Wyman, born in Los Angeles to a mother who was a diehard Cubs fan, originally sent this missive to O'Malley in 1955, two years before the final Brooklyn season:
Dear Mr. O'Malley,
On numerous occasions the City Council has voiced its interest in obtaining a Major League Baseball club for the local populous. We have been authorized by the Los Angeles City Council to discuss the matter with you.
Very truly yours,
Rosalyn Wyman
"It took nine months, and I was pregnant," she said. "But I just kept plugging away and plugging away. We got a deal."
Los Angeles got the Dodgers. They won a quick World Series, in 1959 over the White Sox, and again in '63, when they swept the mighty Yankees in four.
Now here Wyman was, chatting with longtime fans near the Dodgers' dugout as the first World Series Game 7 in Dodger Stadium history was about to begin.
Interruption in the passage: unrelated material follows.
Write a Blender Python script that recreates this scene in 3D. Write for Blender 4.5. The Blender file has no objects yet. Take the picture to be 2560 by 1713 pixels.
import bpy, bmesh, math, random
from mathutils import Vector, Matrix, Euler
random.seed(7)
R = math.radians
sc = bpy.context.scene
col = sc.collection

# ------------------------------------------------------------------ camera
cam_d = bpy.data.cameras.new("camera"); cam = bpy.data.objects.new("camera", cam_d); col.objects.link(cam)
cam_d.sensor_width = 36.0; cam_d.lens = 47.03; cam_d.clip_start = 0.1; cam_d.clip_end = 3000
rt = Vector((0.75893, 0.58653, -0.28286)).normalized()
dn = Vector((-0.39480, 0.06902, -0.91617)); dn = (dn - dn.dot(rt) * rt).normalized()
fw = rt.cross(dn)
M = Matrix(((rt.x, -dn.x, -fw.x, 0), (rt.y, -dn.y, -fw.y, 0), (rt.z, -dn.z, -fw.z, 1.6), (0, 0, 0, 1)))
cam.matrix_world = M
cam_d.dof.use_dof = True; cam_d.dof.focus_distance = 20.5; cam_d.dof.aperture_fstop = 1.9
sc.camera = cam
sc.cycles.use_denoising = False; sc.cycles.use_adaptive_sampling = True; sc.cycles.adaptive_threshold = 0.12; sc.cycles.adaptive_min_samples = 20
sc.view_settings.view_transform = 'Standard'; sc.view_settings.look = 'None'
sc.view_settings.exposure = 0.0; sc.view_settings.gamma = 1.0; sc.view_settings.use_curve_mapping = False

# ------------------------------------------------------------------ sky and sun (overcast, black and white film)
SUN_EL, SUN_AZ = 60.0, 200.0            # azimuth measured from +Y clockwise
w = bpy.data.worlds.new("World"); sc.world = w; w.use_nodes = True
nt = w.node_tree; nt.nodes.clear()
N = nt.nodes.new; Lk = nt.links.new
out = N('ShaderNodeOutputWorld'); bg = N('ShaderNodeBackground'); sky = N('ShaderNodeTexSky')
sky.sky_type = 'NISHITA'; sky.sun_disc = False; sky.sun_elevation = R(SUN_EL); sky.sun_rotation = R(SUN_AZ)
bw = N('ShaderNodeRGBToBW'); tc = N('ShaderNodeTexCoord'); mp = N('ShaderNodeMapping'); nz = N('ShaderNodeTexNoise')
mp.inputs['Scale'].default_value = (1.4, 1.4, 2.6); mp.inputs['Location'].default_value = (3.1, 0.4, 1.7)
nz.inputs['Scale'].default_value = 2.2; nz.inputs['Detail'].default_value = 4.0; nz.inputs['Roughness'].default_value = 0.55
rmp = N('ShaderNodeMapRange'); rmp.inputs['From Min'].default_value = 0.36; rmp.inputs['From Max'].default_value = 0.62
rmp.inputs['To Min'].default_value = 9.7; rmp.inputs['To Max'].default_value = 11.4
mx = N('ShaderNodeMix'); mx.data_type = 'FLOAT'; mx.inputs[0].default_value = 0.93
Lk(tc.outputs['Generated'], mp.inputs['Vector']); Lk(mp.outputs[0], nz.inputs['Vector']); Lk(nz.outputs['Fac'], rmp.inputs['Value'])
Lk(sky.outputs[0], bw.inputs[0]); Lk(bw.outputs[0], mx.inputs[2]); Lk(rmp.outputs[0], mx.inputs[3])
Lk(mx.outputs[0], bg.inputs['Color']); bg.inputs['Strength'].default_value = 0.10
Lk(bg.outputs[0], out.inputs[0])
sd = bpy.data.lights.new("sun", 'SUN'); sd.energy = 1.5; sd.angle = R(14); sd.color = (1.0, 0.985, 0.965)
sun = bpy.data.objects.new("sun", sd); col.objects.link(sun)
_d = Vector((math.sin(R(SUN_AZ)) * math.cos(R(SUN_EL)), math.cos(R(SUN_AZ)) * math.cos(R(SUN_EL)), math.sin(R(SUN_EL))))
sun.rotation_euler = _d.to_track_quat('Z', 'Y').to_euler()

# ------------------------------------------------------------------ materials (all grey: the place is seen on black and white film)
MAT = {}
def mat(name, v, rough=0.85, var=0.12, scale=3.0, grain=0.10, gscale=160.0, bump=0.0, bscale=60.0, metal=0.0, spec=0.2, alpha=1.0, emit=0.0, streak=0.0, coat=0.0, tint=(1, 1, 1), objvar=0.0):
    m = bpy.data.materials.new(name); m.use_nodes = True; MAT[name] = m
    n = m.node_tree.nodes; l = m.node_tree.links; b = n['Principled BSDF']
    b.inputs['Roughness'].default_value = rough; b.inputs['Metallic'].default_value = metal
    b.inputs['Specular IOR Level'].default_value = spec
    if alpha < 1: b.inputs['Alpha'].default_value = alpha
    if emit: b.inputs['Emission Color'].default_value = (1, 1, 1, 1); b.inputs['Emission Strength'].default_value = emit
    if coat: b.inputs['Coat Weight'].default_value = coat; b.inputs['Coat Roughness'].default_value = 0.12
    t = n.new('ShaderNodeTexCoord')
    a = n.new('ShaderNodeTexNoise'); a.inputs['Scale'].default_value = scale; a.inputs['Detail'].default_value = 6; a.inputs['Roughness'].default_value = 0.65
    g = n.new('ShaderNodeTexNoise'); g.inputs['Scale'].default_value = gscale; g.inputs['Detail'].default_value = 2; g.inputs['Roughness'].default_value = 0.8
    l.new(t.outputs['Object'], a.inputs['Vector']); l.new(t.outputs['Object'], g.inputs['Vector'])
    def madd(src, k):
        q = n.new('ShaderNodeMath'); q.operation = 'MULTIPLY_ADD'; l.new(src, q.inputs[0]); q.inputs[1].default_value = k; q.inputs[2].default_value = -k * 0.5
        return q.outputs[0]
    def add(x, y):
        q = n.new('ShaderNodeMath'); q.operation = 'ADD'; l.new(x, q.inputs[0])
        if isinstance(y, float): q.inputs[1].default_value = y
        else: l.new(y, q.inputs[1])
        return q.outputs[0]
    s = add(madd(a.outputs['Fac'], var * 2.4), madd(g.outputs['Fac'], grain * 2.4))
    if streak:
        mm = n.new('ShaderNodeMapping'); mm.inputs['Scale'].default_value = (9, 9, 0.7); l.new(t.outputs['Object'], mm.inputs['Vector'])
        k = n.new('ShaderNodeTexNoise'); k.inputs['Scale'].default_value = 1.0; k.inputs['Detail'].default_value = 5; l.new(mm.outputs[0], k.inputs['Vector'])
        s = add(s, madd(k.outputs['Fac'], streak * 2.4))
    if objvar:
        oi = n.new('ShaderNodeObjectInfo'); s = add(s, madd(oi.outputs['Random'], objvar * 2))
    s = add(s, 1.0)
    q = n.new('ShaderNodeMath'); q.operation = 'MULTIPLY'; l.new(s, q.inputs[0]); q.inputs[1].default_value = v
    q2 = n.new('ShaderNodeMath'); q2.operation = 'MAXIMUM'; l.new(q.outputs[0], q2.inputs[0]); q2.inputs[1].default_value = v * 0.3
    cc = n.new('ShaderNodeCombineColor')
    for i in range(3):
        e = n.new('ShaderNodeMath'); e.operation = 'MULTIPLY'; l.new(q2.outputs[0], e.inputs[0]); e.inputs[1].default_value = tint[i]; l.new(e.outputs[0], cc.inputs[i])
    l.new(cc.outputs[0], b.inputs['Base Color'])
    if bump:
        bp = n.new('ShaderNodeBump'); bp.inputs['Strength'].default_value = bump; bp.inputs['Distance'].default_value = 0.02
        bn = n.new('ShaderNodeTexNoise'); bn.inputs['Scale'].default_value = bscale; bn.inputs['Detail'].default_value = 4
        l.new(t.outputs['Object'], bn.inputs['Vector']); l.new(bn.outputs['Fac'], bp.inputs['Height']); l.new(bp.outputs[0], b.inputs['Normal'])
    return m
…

Imagine that.
"Brooklyn fans still don't like me 60 years later," she said. "I can go to a dinner party today and somebody will say, 'She took the Brooklyn Dodgers.' They hate me. But you know, I said, 'What a dumb city. They not only lost one team, they lost two teams.' How dumb can you be?
"I'm 87 now. They honored me last week on the field. As the last words, they said, 'She just turned 87.' And they showed me in my Dodger cap that I wore when I was 27."
What did it mean to have the World Series here, ending this way, 60 years later?
"I'll tell you what it means," Wyman said. "This city, this is one of the things that this city is all for. The first year the Dodgers came, we were horrible. The second year, when Vin Scully said, 'And now we go to Chicago' [or the World Series], horns blew in the San Fernando Valley, in downtown LA, all over. It was the first team that really brought the sound together.
"And now it's kind of like Christmas. Everybody at Christmas is nice. Now everybody says, 'Go Blue' or 'Go Dodgers.' Everybody is into it. It's so good for this city. I want to win, but even if we don't win, it has been great for this city, with what's going on in America, to have this right now, in my city, and to be a part of it."